- **Given exercise**
Data follows below. Repeat exactly the lines between the line holding "Model this scene" and the line holding "return 800+FPX*x/f, 500-FPX*u/f", inclusive, and nothing more; drop pictures.

(Scene modeling code data)
= = = = = = =
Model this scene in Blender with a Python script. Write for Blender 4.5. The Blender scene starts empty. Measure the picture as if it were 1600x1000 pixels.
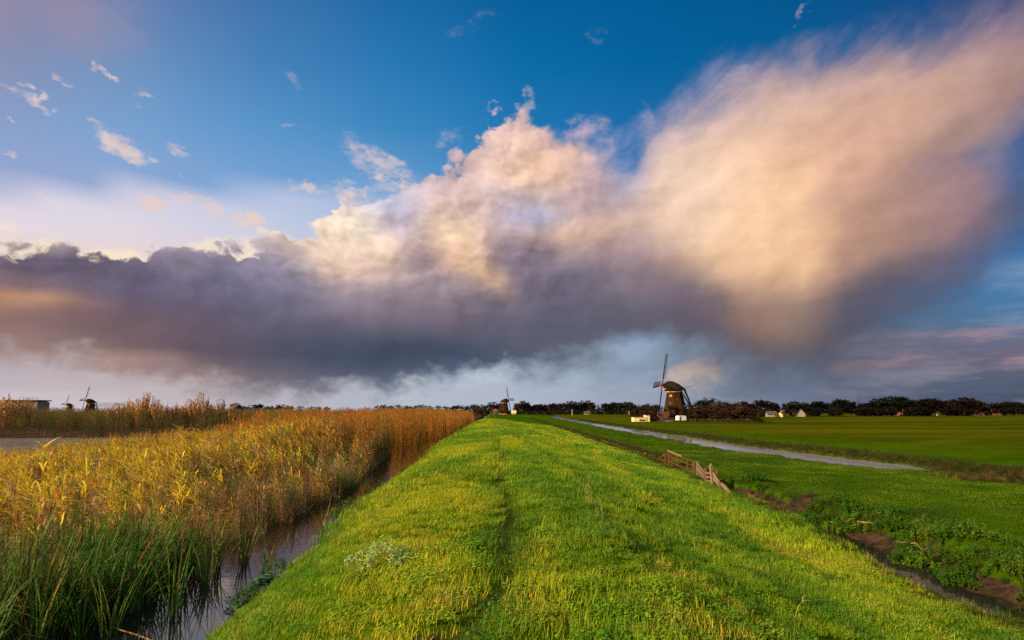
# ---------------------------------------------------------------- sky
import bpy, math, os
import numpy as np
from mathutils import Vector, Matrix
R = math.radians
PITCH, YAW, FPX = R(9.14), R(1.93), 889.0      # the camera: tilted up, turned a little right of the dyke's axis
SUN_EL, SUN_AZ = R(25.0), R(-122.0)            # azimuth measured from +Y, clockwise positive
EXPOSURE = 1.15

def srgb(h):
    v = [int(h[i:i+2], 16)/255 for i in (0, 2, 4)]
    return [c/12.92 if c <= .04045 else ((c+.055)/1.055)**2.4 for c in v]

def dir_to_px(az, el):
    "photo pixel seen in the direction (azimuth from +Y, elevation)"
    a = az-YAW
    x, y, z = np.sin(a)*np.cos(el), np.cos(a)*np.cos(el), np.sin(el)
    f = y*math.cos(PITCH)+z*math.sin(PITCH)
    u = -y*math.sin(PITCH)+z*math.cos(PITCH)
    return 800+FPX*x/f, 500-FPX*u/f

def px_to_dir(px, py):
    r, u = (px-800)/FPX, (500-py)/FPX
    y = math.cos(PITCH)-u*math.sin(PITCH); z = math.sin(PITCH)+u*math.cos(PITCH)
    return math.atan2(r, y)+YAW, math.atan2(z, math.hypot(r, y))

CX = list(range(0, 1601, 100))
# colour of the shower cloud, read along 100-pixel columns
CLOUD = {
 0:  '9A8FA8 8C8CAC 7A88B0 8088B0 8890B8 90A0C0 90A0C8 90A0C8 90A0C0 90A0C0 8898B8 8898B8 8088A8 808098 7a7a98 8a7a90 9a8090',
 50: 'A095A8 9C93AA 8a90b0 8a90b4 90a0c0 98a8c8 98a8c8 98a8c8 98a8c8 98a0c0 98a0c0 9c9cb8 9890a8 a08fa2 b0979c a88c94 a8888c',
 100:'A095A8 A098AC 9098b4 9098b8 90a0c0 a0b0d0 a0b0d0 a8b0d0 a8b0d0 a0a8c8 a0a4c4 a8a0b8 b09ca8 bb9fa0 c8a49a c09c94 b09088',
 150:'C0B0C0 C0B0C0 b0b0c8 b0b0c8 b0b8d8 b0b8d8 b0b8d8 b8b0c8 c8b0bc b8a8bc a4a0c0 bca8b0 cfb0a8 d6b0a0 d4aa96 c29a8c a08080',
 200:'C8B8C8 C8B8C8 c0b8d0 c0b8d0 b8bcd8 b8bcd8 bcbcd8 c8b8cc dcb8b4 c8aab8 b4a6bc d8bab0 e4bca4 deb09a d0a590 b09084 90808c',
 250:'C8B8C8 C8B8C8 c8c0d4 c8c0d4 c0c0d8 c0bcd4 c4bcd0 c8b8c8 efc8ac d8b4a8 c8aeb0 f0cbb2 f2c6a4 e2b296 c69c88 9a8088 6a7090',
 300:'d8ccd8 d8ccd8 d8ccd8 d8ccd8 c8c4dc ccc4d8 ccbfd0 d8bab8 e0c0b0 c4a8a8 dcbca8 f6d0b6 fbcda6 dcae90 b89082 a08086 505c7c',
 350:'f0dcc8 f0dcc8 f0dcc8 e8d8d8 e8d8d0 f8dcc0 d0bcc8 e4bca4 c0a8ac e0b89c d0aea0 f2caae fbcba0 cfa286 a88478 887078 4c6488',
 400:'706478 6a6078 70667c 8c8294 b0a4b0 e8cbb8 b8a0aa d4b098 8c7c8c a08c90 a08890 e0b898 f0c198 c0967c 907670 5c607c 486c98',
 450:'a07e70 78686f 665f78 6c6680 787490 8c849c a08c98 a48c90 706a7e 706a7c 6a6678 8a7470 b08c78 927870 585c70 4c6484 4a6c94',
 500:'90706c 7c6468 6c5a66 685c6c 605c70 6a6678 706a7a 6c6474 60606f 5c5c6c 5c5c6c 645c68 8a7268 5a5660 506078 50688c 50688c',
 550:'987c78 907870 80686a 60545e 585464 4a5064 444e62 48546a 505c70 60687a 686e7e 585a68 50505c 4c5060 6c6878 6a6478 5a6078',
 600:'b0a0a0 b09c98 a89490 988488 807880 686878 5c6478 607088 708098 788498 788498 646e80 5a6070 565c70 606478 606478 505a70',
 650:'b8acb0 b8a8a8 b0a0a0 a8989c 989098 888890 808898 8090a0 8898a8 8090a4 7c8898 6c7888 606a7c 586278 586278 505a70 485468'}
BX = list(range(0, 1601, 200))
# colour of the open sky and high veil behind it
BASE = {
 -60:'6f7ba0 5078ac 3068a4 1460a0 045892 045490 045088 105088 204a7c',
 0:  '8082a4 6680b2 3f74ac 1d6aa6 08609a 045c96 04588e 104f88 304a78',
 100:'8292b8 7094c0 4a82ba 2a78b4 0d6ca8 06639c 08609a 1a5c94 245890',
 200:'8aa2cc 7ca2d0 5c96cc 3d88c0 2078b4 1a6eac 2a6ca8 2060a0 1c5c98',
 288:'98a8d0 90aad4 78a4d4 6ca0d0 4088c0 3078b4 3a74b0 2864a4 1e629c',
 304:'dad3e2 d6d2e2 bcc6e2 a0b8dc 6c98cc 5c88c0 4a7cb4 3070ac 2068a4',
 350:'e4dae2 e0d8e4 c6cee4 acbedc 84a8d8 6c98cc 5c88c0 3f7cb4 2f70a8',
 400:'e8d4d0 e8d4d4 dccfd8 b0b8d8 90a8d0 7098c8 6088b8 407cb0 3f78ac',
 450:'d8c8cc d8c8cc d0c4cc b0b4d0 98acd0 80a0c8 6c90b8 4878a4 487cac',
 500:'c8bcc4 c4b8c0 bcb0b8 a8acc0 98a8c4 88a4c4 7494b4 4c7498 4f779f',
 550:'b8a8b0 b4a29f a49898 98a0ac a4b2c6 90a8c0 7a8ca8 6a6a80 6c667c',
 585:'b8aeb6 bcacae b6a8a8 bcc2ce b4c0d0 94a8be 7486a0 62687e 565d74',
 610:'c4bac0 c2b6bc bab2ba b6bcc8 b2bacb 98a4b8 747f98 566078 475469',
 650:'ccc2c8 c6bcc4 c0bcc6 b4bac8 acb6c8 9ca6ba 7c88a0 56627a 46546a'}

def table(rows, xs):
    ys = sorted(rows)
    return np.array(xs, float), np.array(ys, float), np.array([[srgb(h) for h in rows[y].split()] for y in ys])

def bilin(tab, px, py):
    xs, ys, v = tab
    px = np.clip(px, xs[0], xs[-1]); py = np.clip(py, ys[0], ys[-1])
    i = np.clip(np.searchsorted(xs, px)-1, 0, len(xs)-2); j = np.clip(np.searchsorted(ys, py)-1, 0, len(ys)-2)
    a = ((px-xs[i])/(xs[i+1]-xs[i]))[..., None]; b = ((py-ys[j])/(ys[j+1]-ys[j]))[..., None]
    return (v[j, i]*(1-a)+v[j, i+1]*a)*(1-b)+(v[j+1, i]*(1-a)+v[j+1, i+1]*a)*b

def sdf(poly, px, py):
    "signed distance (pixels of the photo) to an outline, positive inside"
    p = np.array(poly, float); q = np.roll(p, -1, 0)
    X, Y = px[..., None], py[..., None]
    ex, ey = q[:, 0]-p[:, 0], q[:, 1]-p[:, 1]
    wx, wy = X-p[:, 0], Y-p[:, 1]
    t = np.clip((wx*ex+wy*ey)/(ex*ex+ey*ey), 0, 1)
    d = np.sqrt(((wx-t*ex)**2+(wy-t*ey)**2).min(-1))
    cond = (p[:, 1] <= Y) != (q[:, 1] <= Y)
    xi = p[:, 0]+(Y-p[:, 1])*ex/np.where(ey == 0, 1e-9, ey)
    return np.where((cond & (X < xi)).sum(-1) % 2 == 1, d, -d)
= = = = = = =
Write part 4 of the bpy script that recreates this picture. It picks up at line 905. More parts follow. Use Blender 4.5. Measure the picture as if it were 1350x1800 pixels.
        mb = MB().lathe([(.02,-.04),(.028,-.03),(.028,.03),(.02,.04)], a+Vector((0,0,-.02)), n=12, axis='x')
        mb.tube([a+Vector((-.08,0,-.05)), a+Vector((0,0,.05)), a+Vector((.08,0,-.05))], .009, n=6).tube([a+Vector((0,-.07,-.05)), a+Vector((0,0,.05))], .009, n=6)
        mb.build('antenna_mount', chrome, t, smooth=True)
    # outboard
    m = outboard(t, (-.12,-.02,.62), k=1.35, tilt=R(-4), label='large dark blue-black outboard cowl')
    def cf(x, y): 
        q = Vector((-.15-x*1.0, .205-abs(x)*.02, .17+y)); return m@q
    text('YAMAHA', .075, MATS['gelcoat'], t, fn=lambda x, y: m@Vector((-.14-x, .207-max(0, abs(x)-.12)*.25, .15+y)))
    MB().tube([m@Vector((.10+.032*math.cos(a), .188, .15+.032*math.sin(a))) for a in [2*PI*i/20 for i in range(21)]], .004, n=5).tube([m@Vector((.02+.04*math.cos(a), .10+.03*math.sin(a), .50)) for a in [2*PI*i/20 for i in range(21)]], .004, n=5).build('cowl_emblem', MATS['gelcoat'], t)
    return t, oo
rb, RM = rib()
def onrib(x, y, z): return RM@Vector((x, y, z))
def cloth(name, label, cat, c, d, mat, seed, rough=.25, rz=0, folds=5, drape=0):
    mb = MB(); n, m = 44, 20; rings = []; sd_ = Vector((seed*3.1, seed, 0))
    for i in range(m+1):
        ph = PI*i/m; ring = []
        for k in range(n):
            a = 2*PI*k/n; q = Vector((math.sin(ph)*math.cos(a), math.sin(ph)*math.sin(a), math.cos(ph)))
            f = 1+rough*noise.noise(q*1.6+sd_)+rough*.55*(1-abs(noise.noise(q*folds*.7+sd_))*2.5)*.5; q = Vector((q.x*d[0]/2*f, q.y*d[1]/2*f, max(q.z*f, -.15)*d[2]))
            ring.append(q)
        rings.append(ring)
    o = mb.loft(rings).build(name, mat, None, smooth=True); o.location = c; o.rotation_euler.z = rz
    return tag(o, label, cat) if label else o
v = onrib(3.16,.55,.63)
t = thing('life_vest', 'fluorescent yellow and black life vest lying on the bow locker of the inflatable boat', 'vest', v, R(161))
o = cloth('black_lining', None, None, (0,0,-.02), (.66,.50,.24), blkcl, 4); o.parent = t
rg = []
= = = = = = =
- **Solution to this exercise**
Model this scene in Blender with a Python script. Write for Blender 4.5. The Blender scene starts empty. Measure the picture as if it were 1600x1000 pixels.
# ---------------------------------------------------------------- sky
import bpy, math, os
import numpy as np
from mathutils import Vector, Matrix
R = math.radians
PITCH, YAW, FPX = R(9.14), R(1.93), 889.0      # the camera: tilted up, turned a little right of the dyke's axis
SUN_EL, SUN_AZ = R(25.0), R(-122.0)            # azimuth measured from +Y, clockwise positive
EXPOSURE = 1.15

def srgb(h):
    v = [int(h[i:i+2], 16)/255 for i in (0, 2, 4)]
    return [c/12.92 if c <= .04045 else ((c+.055)/1.055)**2.4 for c in v]

def dir_to_px(az, el):
    "photo pixel seen in the direction (azimuth from +Y, elevation)"
    a = az-YAW
    x, y, z = np.sin(a)*np.cos(el), np.cos(a)*np.cos(el), np.sin(el)
    f = y*math.cos(PITCH)+z*math.sin(PITCH)
    u = -y*math.sin(PITCH)+z*math.cos(PITCH)
    return 800+FPX*x/f, 500-FPX*u/f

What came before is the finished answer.